• [Given information]
* * *
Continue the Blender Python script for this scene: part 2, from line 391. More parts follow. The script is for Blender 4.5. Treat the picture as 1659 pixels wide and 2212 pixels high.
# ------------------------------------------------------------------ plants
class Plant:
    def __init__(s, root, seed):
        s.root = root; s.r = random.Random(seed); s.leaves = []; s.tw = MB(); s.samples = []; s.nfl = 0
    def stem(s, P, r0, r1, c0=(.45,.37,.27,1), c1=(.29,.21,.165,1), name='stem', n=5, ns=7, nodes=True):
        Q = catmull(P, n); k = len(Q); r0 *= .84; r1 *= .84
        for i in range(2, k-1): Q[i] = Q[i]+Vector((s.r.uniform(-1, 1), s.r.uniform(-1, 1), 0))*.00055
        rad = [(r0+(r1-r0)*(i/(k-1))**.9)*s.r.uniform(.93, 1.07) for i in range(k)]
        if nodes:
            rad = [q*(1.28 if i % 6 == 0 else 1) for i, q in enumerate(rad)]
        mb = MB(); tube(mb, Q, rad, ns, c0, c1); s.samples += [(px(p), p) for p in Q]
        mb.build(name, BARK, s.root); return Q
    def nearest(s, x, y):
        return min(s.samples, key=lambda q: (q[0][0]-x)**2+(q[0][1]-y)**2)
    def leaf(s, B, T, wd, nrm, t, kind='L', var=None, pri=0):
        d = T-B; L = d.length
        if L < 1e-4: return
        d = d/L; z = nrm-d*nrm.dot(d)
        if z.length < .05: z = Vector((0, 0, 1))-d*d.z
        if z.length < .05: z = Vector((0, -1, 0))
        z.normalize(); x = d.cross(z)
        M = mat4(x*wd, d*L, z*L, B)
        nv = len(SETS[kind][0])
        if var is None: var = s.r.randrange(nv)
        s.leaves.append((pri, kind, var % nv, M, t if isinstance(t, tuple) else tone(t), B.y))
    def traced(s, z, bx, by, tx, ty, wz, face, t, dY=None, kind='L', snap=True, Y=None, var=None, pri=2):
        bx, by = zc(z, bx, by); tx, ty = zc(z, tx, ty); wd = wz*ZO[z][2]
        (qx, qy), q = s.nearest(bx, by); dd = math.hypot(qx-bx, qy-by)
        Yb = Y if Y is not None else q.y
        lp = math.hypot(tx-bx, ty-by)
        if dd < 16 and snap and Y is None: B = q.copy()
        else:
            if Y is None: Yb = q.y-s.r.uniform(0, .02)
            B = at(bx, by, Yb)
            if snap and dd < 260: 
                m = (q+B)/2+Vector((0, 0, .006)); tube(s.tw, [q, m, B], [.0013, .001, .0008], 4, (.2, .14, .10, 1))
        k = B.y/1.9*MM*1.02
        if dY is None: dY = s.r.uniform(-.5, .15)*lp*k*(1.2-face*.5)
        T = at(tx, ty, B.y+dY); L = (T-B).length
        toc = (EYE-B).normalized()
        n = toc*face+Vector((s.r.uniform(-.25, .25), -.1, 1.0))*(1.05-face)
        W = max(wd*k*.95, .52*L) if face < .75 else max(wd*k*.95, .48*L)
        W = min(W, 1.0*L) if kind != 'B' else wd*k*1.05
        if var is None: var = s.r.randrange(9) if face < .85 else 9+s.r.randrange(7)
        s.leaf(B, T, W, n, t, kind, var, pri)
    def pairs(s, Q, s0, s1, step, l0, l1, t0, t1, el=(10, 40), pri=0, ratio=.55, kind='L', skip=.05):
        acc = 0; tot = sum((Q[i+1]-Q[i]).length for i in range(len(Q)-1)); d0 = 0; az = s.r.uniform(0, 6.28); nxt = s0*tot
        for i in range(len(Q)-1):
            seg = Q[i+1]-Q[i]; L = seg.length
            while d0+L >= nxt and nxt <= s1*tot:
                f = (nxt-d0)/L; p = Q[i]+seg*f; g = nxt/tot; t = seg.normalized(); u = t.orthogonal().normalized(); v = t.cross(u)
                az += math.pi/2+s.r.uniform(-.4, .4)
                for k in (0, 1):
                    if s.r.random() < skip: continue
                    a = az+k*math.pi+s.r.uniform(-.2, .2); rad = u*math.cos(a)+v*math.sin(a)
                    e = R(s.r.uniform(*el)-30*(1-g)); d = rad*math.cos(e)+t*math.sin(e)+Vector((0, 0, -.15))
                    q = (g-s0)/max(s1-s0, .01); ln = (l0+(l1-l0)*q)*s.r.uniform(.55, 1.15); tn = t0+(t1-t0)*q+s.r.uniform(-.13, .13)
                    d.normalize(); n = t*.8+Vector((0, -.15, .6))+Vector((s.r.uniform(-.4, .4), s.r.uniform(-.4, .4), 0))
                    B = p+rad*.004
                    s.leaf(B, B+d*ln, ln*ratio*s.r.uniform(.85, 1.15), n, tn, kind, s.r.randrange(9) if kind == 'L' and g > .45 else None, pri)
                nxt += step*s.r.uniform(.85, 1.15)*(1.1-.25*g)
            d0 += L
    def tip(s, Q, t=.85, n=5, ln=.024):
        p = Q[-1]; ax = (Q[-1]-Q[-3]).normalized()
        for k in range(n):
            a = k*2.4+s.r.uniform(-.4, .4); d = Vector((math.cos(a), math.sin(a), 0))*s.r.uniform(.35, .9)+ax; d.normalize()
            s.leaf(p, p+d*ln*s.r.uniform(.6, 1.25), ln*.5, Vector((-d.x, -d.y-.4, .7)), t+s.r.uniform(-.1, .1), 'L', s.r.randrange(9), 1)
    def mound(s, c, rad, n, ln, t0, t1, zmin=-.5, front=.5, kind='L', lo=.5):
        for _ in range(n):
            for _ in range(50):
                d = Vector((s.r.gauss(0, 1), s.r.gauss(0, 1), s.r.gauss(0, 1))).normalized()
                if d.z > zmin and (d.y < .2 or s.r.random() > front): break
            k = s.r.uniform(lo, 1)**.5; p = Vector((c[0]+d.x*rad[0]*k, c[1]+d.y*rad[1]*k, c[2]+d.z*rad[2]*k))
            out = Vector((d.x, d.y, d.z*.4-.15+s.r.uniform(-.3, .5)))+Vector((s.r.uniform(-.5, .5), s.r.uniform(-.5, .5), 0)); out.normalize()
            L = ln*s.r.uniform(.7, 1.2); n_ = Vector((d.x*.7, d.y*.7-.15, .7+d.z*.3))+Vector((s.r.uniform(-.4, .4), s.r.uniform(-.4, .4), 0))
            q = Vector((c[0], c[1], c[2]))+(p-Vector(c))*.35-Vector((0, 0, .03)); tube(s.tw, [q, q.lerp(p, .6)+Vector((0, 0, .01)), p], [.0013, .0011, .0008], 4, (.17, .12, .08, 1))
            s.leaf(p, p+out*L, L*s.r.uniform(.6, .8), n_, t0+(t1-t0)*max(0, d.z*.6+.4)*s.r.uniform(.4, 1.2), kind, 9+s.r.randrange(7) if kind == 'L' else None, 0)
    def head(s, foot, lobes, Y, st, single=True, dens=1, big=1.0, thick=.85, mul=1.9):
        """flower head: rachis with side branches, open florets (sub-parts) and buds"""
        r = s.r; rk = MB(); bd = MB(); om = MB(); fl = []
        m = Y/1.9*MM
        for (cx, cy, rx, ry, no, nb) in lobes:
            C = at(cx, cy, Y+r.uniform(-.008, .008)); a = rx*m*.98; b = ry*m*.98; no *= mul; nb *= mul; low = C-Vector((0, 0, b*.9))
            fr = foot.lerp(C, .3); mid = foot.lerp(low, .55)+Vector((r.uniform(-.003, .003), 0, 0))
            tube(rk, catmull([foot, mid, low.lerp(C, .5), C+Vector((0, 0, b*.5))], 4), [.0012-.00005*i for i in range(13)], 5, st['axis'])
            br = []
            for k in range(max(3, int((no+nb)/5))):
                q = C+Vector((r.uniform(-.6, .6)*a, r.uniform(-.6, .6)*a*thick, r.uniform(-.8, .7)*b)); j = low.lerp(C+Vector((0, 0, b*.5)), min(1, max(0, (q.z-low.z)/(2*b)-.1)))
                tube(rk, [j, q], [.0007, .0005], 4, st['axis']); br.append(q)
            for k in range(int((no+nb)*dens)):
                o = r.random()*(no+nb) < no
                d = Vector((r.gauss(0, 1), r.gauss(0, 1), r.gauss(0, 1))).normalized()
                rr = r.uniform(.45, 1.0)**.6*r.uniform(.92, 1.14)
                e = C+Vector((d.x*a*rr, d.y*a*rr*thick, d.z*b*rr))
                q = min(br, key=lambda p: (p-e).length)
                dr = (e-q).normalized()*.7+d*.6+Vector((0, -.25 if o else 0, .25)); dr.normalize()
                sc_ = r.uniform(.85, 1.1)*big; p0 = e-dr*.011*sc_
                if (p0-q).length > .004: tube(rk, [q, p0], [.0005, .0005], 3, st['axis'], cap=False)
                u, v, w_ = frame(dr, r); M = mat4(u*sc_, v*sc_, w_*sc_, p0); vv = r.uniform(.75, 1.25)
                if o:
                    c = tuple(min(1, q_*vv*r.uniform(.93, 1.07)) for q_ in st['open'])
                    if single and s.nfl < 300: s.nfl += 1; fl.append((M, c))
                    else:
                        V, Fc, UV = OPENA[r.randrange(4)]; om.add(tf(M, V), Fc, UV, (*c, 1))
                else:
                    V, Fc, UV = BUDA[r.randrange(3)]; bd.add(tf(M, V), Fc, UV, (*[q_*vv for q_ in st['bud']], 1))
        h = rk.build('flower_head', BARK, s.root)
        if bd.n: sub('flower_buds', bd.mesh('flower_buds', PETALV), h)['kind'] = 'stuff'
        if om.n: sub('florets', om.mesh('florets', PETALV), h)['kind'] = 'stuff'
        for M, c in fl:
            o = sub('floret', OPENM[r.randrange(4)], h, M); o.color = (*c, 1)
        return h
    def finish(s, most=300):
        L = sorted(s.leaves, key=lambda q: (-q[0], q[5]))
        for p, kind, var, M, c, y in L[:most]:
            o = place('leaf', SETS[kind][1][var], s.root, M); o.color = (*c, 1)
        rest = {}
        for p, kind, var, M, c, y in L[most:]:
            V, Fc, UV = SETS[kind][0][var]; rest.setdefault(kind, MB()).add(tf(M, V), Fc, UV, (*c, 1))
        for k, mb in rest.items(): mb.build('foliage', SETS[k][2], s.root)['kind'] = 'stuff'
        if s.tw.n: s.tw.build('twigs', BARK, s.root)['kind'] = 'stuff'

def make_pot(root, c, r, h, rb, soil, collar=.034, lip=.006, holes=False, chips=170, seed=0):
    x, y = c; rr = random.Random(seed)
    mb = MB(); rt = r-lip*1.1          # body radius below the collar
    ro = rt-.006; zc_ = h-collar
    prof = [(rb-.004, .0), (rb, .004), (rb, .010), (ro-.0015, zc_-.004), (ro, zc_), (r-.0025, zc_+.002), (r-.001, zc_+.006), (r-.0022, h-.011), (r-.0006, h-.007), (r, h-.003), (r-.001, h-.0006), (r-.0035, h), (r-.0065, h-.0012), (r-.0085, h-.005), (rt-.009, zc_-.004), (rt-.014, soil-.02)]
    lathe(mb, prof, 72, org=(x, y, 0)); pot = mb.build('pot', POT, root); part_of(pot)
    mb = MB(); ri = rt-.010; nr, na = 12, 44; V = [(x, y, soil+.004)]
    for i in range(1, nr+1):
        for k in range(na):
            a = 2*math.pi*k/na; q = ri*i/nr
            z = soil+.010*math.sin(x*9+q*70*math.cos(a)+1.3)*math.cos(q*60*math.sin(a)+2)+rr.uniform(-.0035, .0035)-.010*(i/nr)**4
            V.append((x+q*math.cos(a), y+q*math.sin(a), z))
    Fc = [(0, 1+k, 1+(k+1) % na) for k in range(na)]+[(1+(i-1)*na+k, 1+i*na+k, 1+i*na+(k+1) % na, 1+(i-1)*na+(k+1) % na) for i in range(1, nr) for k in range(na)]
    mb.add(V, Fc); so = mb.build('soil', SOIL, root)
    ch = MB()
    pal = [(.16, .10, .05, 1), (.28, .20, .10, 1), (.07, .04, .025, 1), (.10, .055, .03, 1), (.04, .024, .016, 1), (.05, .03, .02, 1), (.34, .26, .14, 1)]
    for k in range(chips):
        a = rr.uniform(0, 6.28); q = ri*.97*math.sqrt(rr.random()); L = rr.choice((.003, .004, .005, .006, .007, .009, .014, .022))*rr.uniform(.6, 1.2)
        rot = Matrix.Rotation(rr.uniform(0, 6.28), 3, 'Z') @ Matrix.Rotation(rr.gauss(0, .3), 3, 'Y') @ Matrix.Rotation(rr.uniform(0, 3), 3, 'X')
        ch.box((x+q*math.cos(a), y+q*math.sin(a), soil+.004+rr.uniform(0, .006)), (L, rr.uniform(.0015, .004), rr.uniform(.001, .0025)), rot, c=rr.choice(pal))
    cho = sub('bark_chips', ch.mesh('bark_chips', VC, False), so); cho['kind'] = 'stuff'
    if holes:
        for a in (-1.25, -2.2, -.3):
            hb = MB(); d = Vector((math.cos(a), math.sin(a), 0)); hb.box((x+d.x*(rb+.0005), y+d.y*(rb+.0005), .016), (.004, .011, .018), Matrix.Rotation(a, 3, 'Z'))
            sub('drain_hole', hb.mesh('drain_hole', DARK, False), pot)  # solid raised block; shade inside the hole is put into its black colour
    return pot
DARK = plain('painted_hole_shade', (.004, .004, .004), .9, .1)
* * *
• [Problem requirements] Search the data above for the string "parts" and copy each line that has it.

• [Result of this exercise]
Continue the Blender Python script for this scene: part 2, from line 391. More parts follow. The script is for Blender 4.5. Treat the picture as 1659 pixels wide and 2212 pixels high.
        """flower head: rachis with side branches, open florets (sub-parts) and buds"""